Même sur des sujets bénéficiant initialement d’un large soutien populaire, la mobilisation des intérêts économiques peut renverser les rapports de force. Avant de se lancer dans une telle bataille, et ce sera ma conclusion, plusieurs éléments pourraient selon moi permettre de mettre davantage de chances de son côté :
- Faire le maximum pour diminuer l’opposition future à la réforme, par exemple en œuvrant d’abord pour introduire des modifications législatives ou réglementaires protégeant les intérêts économiques, comme une loi taxant ou interdisant les produits ne respectant pas les normes d’élevage nationales. Des contreparties financières constituent aussi un élément primordial qui doit être détaillé et chiffré. Un long délai d’application (même si ce choix a, en l’occurrence, été critiqué par Swissveg) est susceptible de diminuer l’opposition en permettant d’amortir les investissements déjà réalisés et en faisant en sorte que les agriculteurs et agricultrices plus âgées se sentent moins concerné·e·s.
- Regrouper et impliquer le plus d’acteurs possibles (responsables politiques, syndicats agricoles progressistes, marques, associations, etc.) et les faire participer à la rédaction de la proposition ainsi qu’à la préparation de la campagne. Éviter de mettre en avant des associations qui pourraient être jugées comme « extrémistes » et aliéner de potentiels soutiens, tout en renforçant l’opposition. Considérer la possibilité d’être moins ambitieux·ses et de s’allier opportunément (par exemple à des éleveurs ou éleveuses paysannes ou à des fabricants de produits concurrents) si cela permet de renforcer les soutiens tout en diminuant l’opposition. Élargir la base de ses soutiens permet également de lever plus de fonds pour la campagne.
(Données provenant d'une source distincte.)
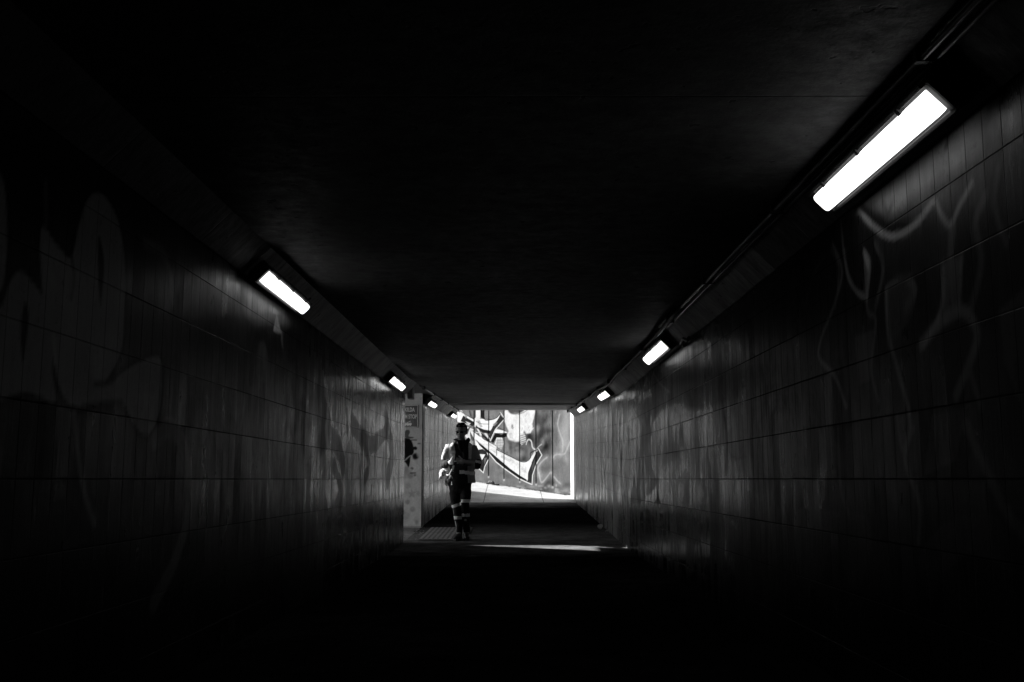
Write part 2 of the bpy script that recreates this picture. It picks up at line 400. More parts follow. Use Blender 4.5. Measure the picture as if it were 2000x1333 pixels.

- Établir une proposition très explicite, en considérant que toute imprécision sera utilisée par l’opposition pour faire craindre le pire (exemples de formulations floues : l’expression « élevage intensif » ou encore « prendre des dispositions sur les produits importés », sans préciser lesquels).
- Éviter les grandes annonces pouvant faire craindre un changement très important, par exemple en intitulant « fin de l’élevage intensif » un projet prévoyant essentiellement la fin de l’élevage sans accès à l’extérieur.
- Préparer la campagne de façon à développer une grande présence médiatique dès le début. Les premières communications permettent de cadrer le débat autour des points forts et doivent faciliter les ralliements tardifs. Garder en tête qu’en outre, il est plus difficile de faire changer d’avis une personne déjà convaincue que de l’influencer en amont.
- S’attendre à la propagation d’intox de la part des lobbies et des institutions et se préparer à répondre rapidement par voie de presse ou par recours judiciaire.
*Le baromètre annuel « Les Français et le bien-être des animaux » mené par la Fondation 30 Millions d’Amis avec l’Ifop enquête depuis 2019 sur l’opinion française vis-à-vis des pratiques d’élevage intensif (voir les sondages 2022, 2021, 2020 et 2019).
**À titre de comparaison, en 1923, le premier élevage industriel désigné comme tel aux États-Unis ne détenait que 500 poules.